Conversion From CentOS 5 To CentOS 7 & Mailx Changes
Everyone,
I have just upgraded a CentOS 5 server to a CentOS 7 server and am having difficulty with a change of behavior of mailx with the use of a command line of :
mail -s ‘This is the subject’ user@domain.com < text_file.txt On CentOS 5 when mailx was used by a program started by a cron job we were able to send a text file as an email message and the headers did not contain ‘Content-Transfer-Encoding: base64’ On CentOS 7 the headers contain ‘Content-Transfer-Encoding: base64’ and when the client gets the e-mail they are unable to open it up.
The interesting thing is that on CentOS 7 when the command line is used by typing the above command ‘Content-Transfer-Encoding: 7bit’ is placed in the header and the client can see the e-mail without a problem.
I have looked for a way to control the ‘Content-Transfer-Encoding:’
header to ‘7bit’ when we use a cron job, but I have not been able to figure out how.
Your suggestions would be appreciated.
Thank you,
5 thoughts on - Conversion From CentOS 5 To CentOS 7 & Mailx Changes
The version of mailx in Red Hat Enterprise Linux 5 is based off the old BSD
mailx program (in Debian it looks like it is still available as bsd-mailx). That version was ‘bit’ rotting and having problems with newer mail servers. For an afternoon read http://heirloom.sourceforge.net/mailx_history.html and https://www.redhat.com/archives/rhl-devel-list/2008-June/msg00628.html [It looks like this was further forked into s-nail which Debian, Ubuntu, Arch, etc seem to ship as the default for mailx now.]
Looking for why this change was done I found these:
https://www.redhat.com/archives/rhl-devel-list/2008-June/msg00632.html https://www.redhat.com/archives/rhl-devel-list/2008-June/msg00641.html
which says one of two ways to hack around this problem:
1. Put in /etc/mail.rc the items needed
2. Try the MAILRC=/dev/null hack
and finally a google “heirloom mailx Content-Transfer-Encoding base64” got me to
https://stackoverflow.com/questions/10343106/linux-mail-file-log-has-content-type-application-octet-stream-a-noname-attac
which seems to offer changing it to
cat -v {{file}} | mail -s “your subject” “your@recipient.internet”
–That sounds like a broken client that needs to be updated.
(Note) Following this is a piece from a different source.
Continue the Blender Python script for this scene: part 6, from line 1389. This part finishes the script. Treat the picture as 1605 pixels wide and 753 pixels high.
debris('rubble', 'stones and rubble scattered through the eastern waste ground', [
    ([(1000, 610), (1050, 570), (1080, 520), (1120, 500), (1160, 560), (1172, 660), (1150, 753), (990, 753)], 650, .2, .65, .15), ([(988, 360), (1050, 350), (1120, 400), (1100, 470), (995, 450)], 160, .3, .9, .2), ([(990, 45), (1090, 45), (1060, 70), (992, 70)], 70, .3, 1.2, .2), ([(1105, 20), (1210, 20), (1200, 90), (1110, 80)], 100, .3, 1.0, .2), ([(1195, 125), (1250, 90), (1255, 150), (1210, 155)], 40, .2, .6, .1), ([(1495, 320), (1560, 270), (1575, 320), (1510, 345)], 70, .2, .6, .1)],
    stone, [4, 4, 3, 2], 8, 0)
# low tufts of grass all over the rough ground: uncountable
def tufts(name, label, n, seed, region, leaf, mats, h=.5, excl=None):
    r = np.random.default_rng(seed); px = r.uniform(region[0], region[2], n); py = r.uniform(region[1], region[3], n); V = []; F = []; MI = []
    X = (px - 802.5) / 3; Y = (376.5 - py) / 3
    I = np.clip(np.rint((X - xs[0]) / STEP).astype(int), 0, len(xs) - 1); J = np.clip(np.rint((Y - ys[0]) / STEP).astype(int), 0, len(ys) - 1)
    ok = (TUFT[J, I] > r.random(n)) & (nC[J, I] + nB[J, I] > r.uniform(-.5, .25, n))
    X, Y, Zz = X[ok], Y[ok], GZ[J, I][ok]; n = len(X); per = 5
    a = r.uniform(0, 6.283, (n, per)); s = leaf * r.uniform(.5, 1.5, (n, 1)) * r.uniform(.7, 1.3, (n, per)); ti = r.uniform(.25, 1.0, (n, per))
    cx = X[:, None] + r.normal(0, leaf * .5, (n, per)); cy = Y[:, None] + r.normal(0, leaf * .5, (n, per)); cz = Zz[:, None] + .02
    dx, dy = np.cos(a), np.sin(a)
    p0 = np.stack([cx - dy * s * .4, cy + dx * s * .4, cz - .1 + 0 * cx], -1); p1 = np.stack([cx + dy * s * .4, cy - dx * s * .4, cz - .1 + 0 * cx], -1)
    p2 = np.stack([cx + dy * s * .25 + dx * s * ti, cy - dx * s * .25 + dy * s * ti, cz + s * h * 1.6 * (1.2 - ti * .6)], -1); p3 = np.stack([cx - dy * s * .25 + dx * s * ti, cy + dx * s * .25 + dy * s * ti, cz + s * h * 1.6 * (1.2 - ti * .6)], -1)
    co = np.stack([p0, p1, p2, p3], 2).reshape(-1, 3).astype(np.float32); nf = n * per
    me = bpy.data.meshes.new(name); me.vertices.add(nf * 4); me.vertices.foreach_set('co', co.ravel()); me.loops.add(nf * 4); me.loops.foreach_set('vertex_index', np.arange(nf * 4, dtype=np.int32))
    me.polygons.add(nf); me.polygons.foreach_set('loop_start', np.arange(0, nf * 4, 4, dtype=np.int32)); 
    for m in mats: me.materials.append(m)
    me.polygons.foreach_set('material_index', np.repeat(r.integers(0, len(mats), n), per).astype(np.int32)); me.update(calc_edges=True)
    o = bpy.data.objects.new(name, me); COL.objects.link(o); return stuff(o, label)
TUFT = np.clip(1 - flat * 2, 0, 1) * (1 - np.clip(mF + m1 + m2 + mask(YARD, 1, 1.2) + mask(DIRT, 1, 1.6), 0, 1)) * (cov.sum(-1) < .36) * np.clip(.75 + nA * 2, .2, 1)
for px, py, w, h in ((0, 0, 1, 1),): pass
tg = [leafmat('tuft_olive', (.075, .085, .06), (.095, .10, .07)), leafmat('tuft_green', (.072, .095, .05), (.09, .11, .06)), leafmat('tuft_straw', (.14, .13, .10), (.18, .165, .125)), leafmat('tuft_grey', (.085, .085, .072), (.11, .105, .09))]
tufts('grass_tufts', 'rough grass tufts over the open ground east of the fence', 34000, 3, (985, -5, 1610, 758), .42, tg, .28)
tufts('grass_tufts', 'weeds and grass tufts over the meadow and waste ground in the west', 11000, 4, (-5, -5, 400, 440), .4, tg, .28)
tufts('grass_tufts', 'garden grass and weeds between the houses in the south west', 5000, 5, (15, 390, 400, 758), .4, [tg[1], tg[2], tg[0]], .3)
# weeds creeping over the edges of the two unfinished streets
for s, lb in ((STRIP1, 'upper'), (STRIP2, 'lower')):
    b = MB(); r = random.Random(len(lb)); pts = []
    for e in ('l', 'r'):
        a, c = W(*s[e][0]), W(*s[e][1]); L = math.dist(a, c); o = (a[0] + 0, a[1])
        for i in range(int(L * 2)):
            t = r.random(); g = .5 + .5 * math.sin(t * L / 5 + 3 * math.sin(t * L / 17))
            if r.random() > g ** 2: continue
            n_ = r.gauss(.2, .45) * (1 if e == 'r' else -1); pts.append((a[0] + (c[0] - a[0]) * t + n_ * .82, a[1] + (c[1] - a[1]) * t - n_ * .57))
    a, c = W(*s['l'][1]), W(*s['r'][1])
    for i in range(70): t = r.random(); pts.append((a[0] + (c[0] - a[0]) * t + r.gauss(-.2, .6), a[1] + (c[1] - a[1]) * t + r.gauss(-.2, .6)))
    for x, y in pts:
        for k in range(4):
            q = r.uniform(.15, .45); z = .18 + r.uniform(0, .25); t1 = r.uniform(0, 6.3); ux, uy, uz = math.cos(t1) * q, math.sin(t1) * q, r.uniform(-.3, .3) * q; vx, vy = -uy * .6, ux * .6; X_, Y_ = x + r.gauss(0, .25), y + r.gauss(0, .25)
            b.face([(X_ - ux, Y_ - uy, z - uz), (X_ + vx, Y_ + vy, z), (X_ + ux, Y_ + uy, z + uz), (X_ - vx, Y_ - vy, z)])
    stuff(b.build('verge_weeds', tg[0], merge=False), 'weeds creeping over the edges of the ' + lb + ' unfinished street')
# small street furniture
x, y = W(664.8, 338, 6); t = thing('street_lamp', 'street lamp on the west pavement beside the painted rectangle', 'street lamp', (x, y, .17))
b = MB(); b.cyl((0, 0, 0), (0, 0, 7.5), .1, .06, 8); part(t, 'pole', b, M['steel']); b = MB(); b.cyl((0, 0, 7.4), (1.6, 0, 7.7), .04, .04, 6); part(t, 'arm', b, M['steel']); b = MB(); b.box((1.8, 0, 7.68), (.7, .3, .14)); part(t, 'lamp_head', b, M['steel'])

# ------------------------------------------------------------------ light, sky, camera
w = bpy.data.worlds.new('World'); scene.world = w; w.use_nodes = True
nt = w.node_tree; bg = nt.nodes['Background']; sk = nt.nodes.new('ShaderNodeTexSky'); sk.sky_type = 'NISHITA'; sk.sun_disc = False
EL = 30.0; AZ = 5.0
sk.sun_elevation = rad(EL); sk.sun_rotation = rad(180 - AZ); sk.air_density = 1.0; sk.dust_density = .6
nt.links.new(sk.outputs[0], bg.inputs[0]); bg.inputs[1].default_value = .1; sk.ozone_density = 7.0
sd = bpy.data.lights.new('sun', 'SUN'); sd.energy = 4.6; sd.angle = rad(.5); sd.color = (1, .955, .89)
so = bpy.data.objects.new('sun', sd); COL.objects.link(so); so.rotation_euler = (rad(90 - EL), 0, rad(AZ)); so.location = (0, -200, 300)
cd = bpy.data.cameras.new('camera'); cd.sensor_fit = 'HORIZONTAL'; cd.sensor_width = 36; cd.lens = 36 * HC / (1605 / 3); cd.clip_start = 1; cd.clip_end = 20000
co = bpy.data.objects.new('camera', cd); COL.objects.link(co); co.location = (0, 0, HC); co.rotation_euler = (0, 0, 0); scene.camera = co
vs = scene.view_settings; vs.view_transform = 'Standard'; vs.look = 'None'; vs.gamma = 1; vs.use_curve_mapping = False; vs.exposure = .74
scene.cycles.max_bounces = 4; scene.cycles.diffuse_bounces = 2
What kind of client?
Stephen and Kenneth,
Thank you very much for your help.
I tried ‘MAILRC=/dev/nul’ which I put in /etc/mail.rc as
‘set MAILRC=/dev/null’
But I did not identify that this changed any behavior.
The link below was very helpful Stephen thank you for your kindness in digging this out for me. https://www.digitalocean.com/community/tutorials/how-to-send-e-mail-alerts-on-a-CentOS-vps-for-system-monitoring
In the end the above link gave me a grammar and syntax that worked, but it is requiring a change in every line of code that the ‘mail’ command had been used. the following syntax and grammer gave me what I needed.
echo | mail -s “Subject” -r from@address -q /loc/to/body.txt email@address
Thank you again for your help!!!
Greg
No that is meant to be a shell environment variable so that it does not try to read /etc/mail.rc.. if you have it in /etc/mail.rc its not going to help any.
No that is meant to be a shell environment variable so that it does not try to read /etc/mail.rc.. if you have it in /etc/mail.rc its not going to help any.